- GIVEN TASK -
What follows is a set of records, each of which is to be written out exactly.
···
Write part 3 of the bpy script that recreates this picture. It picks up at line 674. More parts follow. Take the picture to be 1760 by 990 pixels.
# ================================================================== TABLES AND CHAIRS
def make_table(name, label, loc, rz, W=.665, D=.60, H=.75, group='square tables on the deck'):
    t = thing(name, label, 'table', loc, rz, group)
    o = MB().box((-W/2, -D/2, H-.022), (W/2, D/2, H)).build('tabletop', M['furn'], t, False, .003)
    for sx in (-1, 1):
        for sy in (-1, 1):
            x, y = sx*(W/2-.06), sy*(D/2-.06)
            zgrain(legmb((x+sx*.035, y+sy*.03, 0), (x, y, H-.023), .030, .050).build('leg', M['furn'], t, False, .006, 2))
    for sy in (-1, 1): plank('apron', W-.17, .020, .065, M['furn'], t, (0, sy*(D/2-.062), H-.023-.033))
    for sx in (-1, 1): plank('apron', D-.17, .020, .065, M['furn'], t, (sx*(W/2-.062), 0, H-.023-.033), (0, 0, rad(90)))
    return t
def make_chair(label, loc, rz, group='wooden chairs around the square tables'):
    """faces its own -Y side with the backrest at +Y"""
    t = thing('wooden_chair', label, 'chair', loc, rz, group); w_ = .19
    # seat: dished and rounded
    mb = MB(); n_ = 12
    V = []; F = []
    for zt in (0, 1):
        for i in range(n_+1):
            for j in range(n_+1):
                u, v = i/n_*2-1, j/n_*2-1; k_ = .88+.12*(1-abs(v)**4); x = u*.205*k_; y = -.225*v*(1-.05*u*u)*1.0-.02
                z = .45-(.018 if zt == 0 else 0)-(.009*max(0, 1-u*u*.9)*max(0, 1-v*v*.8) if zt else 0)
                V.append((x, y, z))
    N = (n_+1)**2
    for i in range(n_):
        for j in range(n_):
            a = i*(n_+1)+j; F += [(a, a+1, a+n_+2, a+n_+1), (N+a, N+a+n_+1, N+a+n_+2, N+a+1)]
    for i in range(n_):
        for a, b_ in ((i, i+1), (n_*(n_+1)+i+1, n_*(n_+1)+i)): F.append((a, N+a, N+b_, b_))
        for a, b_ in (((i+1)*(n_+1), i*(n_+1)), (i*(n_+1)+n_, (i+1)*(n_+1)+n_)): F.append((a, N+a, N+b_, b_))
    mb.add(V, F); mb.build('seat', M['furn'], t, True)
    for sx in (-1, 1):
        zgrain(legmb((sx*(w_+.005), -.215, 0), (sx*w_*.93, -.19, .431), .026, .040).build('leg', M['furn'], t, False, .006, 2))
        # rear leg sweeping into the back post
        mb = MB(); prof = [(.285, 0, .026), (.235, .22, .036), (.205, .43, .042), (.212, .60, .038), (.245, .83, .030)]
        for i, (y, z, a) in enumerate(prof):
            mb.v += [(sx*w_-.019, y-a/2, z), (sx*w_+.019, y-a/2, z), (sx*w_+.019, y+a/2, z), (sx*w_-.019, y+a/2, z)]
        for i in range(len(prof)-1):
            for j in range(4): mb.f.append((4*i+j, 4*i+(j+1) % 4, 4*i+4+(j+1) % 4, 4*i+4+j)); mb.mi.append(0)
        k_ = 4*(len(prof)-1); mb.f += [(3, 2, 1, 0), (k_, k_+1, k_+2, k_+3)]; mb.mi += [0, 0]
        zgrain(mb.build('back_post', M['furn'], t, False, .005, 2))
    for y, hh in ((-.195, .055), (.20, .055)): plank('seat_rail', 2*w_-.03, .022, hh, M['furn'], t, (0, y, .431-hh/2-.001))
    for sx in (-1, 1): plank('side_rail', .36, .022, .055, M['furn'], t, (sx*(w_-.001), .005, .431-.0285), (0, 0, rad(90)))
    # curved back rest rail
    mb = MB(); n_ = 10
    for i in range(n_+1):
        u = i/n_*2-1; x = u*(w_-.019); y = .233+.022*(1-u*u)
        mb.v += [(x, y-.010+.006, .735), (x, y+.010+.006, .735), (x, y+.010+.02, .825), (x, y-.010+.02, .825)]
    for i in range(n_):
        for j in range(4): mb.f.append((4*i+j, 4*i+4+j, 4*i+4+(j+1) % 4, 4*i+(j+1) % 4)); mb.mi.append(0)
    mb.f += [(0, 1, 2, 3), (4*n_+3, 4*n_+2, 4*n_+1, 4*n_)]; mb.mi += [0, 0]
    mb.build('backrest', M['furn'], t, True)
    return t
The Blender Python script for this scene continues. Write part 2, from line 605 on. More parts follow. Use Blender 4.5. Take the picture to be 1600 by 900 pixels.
···
- TASK RESULT -
Write part 3 of the bpy script that recreates this picture. It picks up at line 674. More parts follow. Take the picture to be 1760 by 990 pixels.
# ================================================================== TABLES AND CHAIRS
def make_table(name, label, loc, rz, W=.665, D=.60, H=.75, group='square tables on the deck'):
    t = thing(name, label, 'table', loc, rz, group)
    o = MB().box((-W/2, -D/2, H-.022), (W/2, D/2, H)).build('tabletop', M['furn'], t, False, .003)
    for sx in (-1, 1):
        for sy in (-1, 1):
            x, y = sx*(W/2-.06), sy*(D/2-.06)
            zgrain(legmb((x+sx*.035, y+sy*.03, 0), (x, y, H-.023), .030, .050).build('leg', M['furn'], t, False, .006, 2))
    for sy in (-1, 1): plank('apron', W-.17, .020, .065, M['furn'], t, (0, sy*(D/2-.062), H-.023-.033))
    for sx in (-1, 1): plank('apron', D-.17, .020, .065, M['furn'], t, (sx*(W/2-.062), 0, H-.023-.033), (0, 0, rad(90)))
    return t
def make_chair(label, loc, rz, group='wooden chairs around the square tables'):
    """faces its own -Y side with the backrest at +Y"""
    t = thing('wooden_chair', label, 'chair', loc, rz, group); w_ = .19
    # seat: dished and rounded
    mb = MB(); n_ = 12
    V = []; F = []
    for zt in (0, 1):
        for i in range(n_+1):
            for j in range(n_+1):
                u, v = i/n_*2-1, j/n_*2-1; k_ = .88+.12*(1-abs(v)**4); x = u*.205*k_; y = -.225*v*(1-.05*u*u)*1.0-.02
                z = .45-(.018 if zt == 0 else 0)-(.009*max(0, 1-u*u*.9)*max(0, 1-v*v*.8) if zt else 0)
                V.append((x, y, z))
    N = (n_+1)**2
    for i in range(n_):
        for j in range(n_):
            a = i*(n_+1)+j; F += [(a, a+1, a+n_+2, a+n_+1), (N+a, N+a+n_+1, N+a+n_+2, N+a+1)]
    for i in range(n_):
        for a, b_ in ((i, i+1), (n_*(n_+1)+i+1, n_*(n_+1)+i)): F.append((a, N+a, N+b_, b_))
        for a, b_ in (((i+1)*(n_+1), i*(n_+1)), (i*(n_+1)+n_, (i+1)*(n_+1)+n_)): F.append((a, N+a, N+b_, b_))
    mb.add(V, F); mb.build('seat', M['furn'], t, True)
    for sx in (-1, 1):
        zgrain(legmb((sx*(w_+.005), -.215, 0), (sx*w_*.93, -.19, .431), .026, .040).build('leg', M['furn'], t, False, .006, 2))
        # rear leg sweeping into the back post
        mb = MB(); prof = [(.285, 0, .026), (.235, .22, .036), (.205, .43, .042), (.212, .60, .038), (.245, .83, .030)]
        for i, (y, z, a) in enumerate(prof):
            mb.v += [(sx*w_-.019, y-a/2, z), (sx*w_+.019, y-a/2, z), (sx*w_+.019, y+a/2, z), (sx*w_-.019, y+a/2, z)]
        for i in range(len(prof)-1):
            for j in range(4): mb.f.append((4*i+j, 4*i+(j+1) % 4, 4*i+4+(j+1) % 4, 4*i+4+j)); mb.mi.append(0)
        k_ = 4*(len(prof)-1); mb.f += [(3, 2, 1, 0), (k_, k_+1, k_+2, k_+3)]; mb.mi += [0, 0]
        zgrain(mb.build('back_post', M['furn'], t, False, .005, 2))
    for y, hh in ((-.195, .055), (.20, .055)): plank('seat_rail', 2*w_-.03, .022, hh, M['furn'], t, (0, y, .431-hh/2-.001))
    for sx in (-1, 1): plank('side_rail', .36, .022, .055, M['furn'], t, (sx*(w_-.001), .005, .431-.0285), (0, 0, rad(90)))
    # curved back rest rail
    mb = MB(); n_ = 10
    for i in range(n_+1):
        u = i/n_*2-1; x = u*(w_-.019); y = .233+.022*(1-u*u)
        mb.v += [(x, y-.010+.006, .735), (x, y+.010+.006, .735), (x, y+.010+.02, .825), (x, y-.010+.02, .825)]
    for i in range(n_):
        for j in range(4): mb.f.append((4*i+j, 4*i+4+j, 4*i+4+(j+1) % 4, 4*i+(j+1) % 4)); mb.mi.append(0)
    mb.f += [(0, 1, 2, 3), (4*n_+3, 4*n_+2, 4*n_+1, 4*n_)]; mb.mi += [0, 0]
    mb.build('backrest', M['furn'], t, True)
    return t
The Blender Python script for this scene continues. Write part 2, from line 605 on. More parts follow. Use Blender 4.5. Take the picture to be 1600 by 900 pixels.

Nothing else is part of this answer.